=== WHAT IS ASKED ===
Write out, precisely and in full, each line of the material.

=== DATA PROVIDED ===

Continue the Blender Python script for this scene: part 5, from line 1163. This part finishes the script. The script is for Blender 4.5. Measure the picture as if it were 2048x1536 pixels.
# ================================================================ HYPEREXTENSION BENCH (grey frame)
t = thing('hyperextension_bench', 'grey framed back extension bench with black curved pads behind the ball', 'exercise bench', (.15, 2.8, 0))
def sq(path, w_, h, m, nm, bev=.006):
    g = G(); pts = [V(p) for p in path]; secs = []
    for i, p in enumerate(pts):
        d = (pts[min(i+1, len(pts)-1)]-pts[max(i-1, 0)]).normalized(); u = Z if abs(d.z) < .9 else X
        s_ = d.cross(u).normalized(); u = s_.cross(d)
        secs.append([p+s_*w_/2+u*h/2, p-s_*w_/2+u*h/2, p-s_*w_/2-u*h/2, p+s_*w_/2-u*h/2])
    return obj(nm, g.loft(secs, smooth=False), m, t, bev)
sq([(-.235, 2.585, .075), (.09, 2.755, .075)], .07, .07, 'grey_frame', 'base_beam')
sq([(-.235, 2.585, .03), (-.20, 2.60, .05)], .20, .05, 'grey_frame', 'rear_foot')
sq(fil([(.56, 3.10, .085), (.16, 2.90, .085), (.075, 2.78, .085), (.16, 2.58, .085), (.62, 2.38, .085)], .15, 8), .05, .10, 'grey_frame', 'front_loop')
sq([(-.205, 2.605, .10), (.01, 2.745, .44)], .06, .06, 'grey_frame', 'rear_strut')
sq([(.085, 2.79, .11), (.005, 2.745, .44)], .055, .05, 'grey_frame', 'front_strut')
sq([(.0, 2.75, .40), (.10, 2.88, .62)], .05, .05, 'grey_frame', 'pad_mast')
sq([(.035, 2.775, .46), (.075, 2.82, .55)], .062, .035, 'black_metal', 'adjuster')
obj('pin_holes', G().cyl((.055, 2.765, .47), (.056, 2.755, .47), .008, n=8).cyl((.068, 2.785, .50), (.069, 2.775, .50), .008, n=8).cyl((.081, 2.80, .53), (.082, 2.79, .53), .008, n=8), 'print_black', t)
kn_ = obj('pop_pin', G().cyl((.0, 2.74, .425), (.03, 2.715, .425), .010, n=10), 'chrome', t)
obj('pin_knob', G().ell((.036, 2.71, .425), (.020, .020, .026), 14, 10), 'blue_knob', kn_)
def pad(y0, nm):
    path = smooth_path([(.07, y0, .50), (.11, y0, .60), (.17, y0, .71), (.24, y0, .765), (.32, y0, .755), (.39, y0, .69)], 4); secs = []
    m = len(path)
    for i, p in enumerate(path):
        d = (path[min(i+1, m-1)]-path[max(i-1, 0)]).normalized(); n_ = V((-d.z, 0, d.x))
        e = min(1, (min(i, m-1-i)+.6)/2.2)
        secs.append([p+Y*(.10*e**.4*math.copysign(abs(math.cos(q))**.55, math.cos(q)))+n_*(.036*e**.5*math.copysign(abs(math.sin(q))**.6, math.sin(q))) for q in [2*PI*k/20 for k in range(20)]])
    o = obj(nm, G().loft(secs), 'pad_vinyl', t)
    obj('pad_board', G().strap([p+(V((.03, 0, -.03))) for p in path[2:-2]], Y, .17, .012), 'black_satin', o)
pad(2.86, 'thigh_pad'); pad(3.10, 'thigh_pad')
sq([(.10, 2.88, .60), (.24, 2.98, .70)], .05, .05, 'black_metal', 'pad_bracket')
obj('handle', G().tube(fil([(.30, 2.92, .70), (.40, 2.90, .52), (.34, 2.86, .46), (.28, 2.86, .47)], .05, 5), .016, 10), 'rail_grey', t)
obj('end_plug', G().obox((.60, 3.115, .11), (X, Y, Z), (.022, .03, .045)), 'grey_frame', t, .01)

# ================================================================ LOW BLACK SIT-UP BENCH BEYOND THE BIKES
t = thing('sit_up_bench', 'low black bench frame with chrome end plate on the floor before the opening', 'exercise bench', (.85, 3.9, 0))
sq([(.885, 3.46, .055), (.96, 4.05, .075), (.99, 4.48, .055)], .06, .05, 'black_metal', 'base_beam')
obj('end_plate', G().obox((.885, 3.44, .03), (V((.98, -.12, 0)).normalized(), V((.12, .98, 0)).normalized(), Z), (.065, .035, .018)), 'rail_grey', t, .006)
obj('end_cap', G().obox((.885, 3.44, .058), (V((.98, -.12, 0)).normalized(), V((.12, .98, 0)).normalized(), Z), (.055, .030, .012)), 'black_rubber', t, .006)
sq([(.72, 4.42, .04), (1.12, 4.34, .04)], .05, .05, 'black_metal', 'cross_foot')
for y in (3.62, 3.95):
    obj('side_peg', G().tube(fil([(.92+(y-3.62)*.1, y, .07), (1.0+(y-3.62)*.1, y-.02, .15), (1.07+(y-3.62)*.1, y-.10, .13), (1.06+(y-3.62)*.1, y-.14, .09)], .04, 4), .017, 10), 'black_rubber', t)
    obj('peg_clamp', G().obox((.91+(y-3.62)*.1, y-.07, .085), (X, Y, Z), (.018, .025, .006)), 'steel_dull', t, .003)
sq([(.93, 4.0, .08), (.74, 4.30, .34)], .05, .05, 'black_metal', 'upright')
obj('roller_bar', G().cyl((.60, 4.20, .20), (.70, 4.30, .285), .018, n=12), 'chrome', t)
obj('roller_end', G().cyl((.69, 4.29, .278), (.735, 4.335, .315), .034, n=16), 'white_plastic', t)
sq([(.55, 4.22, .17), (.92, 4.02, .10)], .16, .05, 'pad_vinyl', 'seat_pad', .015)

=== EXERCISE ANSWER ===
Continue the Blender Python script for this scene: part 5, from line 1163. This part finishes the script. The script is for Blender 4.5. Measure the picture as if it were 2048x1536 pixels.
# ================================================================ HYPEREXTENSION BENCH (grey frame)
t = thing('hyperextension_bench', 'grey framed back extension bench with black curved pads behind the ball', 'exercise bench', (.15, 2.8, 0))
def sq(path, w_, h, m, nm, bev=.006):
    g = G(); pts = [V(p) for p in path]; secs = []
    for i, p in enumerate(pts):
        d = (pts[min(i+1, len(pts)-1)]-pts[max(i-1, 0)]).normalized(); u = Z if abs(d.z) < .9 else X
        s_ = d.cross(u).normalized(); u = s_.cross(d)
        secs.append([p+s_*w_/2+u*h/2, p-s_*w_/2+u*h/2, p-s_*w_/2-u*h/2, p+s_*w_/2-u*h/2])
    return obj(nm, g.loft(secs, smooth=False), m, t, bev)
sq([(-.235, 2.585, .075), (.09, 2.755, .075)], .07, .07, 'grey_frame', 'base_beam')
sq([(-.235, 2.585, .03), (-.20, 2.60, .05)], .20, .05, 'grey_frame', 'rear_foot')
sq(fil([(.56, 3.10, .085), (.16, 2.90, .085), (.075, 2.78, .085), (.16, 2.58, .085), (.62, 2.38, .085)], .15, 8), .05, .10, 'grey_frame', 'front_loop')
sq([(-.205, 2.605, .10), (.01, 2.745, .44)], .06, .06, 'grey_frame', 'rear_strut')
sq([(.085, 2.79, .11), (.005, 2.745, .44)], .055, .05, 'grey_frame', 'front_strut')
sq([(.0, 2.75, .40), (.10, 2.88, .62)], .05, .05, 'grey_frame', 'pad_mast')
sq([(.035, 2.775, .46), (.075, 2.82, .55)], .062, .035, 'black_metal', 'adjuster')
obj('pin_holes', G().cyl((.055, 2.765, .47), (.056, 2.755, .47), .008, n=8).cyl((.068, 2.785, .50), (.069, 2.775, .50), .008, n=8).cyl((.081, 2.80, .53), (.082, 2.79, .53), .008, n=8), 'print_black', t)
kn_ = obj('pop_pin', G().cyl((.0, 2.74, .425), (.03, 2.715, .425), .010, n=10), 'chrome', t)
obj('pin_knob', G().ell((.036, 2.71, .425), (.020, .020, .026), 14, 10), 'blue_knob', kn_)
def pad(y0, nm):
    path = smooth_path([(.07, y0, .50), (.11, y0, .60), (.17, y0, .71), (.24, y0, .765), (.32, y0, .755), (.39, y0, .69)], 4); secs = []
    m = len(path)
    for i, p in enumerate(path):
        d = (path[min(i+1, m-1)]-path[max(i-1, 0)]).normalized(); n_ = V((-d.z, 0, d.x))
        e = min(1, (min(i, m-1-i)+.6)/2.2)
        secs.append([p+Y*(.10*e**.4*math.copysign(abs(math.cos(q))**.55, math.cos(q)))+n_*(.036*e**.5*math.copysign(abs(math.sin(q))**.6, math.sin(q))) for q in [2*PI*k/20 for k in range(20)]])
    o = obj(nm, G().loft(secs), 'pad_vinyl', t)
    obj('pad_board', G().strap([p+(V((.03, 0, -.03))) for p in path[2:-2]], Y, .17, .012), 'black_satin', o)
pad(2.86, 'thigh_pad'); pad(3.10, 'thigh_pad')
sq([(.10, 2.88, .60), (.24, 2.98, .70)], .05, .05, 'black_metal', 'pad_bracket')
obj('handle', G().tube(fil([(.30, 2.92, .70), (.40, 2.90, .52), (.34, 2.86, .46), (.28, 2.86, .47)], .05, 5), .016, 10), 'rail_grey', t)
obj('end_plug', G().obox((.60, 3.115, .11), (X, Y, Z), (.022, .03, .045)), 'grey_frame', t, .01)

# ================================================================ LOW BLACK SIT-UP BENCH BEYOND THE BIKES
t = thing('sit_up_bench', 'low black bench frame with chrome end plate on the floor before the opening', 'exercise bench', (.85, 3.9, 0))
sq([(.885, 3.46, .055), (.96, 4.05, .075), (.99, 4.48, .055)], .06, .05, 'black_metal', 'base_beam')
obj('end_plate', G().obox((.885, 3.44, .03), (V((.98, -.12, 0)).normalized(), V((.12, .98, 0)).normalized(), Z), (.065, .035, .018)), 'rail_grey', t, .006)
obj('end_cap', G().obox((.885, 3.44, .058), (V((.98, -.12, 0)).normalized(), V((.12, .98, 0)).normalized(), Z), (.055, .030, .012)), 'black_rubber', t, .006)
sq([(.72, 4.42, .04), (1.12, 4.34, .04)], .05, .05, 'black_metal', 'cross_foot')
for y in (3.62, 3.95):
    obj('side_peg', G().tube(fil([(.92+(y-3.62)*.1, y, .07), (1.0+(y-3.62)*.1, y-.02, .15), (1.07+(y-3.62)*.1, y-.10, .13), (1.06+(y-3.62)*.1, y-.14, .09)], .04, 4), .017, 10), 'black_rubber', t)
    obj('peg_clamp', G().obox((.91+(y-3.62)*.1, y-.07, .085), (X, Y, Z), (.018, .025, .006)), 'steel_dull', t, .003)
sq([(.93, 4.0, .08), (.74, 4.30, .34)], .05, .05, 'black_metal', 'upright')
obj('roller_bar', G().cyl((.60, 4.20, .20), (.70, 4.30, .285), .018, n=12), 'chrome', t)
obj('roller_end', G().cyl((.69, 4.29, .278), (.735, 4.335, .315), .034, n=16), 'white_plastic', t)
sq([(.55, 4.22, .17), (.92, 4.02, .10)], .16, .05, 'pad_vinyl', 'seat_pad', .015)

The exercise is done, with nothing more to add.